Just finished a meditation

Just finished a meditation session and I feel wonderful, though still brooding over thoughts of the unpleasant relatives I came into this world with.  Light and freedom — with Sahaj Marg the light literally comes though it isn’t any kind of physical light, but a gentle whiteness that wraps my inner world in snow.  Cheerful snow on a bright sunny day.  Or maybe the snow is just me, and I’m cold.  Certainly I have to somehow find a way to stop letting humanity bring me down.  

I’m going to see Neale Donald Walsch on Sunday.  

Sound and fury

so i’m writing a blog post which i know for a fact will wind up one of the 3 billion meaningless and instantly forgotten blog posts that are created daily in america, just as i am leading a life as one of 6 or 7 billion meaningless and instantly forgotten people who carpet the earth like lice . . . well, no, i’m exagerrating my nihilism a little, but it’s true that whereas once blogging was exciting because of the attention i got now it’s just a little tedious because nothing significant happens.  it may even be slightly hypocritical because i’m totally uninterested in anyone else’s blogs.  but i’m writing as practice for the fiction i’m working on.  you have to keep going even when it all seems pointless.  i’ve seen the power of working a little at a time over years — that’s how i developed my ability to dream lucidly and read people psychically.  someday i’ll be able to write fiction that pleases me.  i may never get published, and who cares anyway?  

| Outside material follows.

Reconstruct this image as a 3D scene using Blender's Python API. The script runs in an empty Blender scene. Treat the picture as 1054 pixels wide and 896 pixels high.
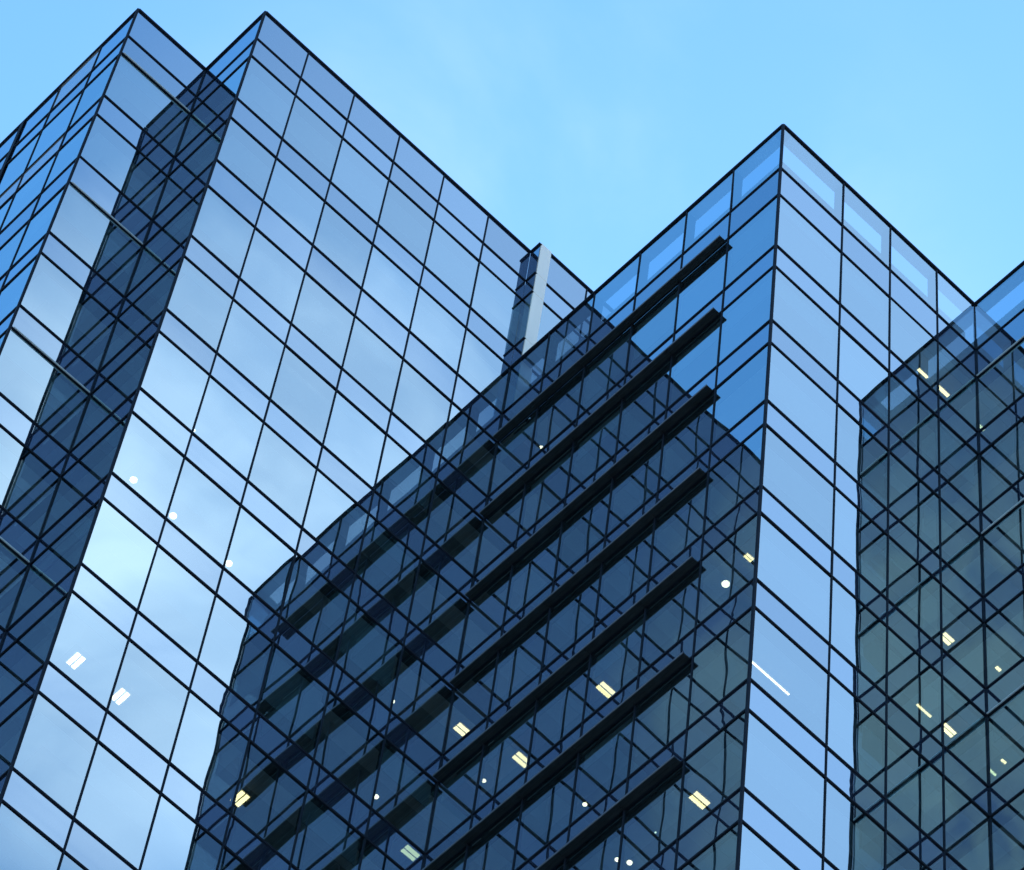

it’s so sad to have artistic talent in the 21st century.  when i was a kid artists were like heroes, now they’re just characters in a trashy, sordid soap opera of media buffoonery . . . thankfully i believe in higher worlds and life after death.  i know i’m developing qualities that will improve my enjoyment of the afterlife . . . i don’t have to give a fuck what anyone in this world thinks about me.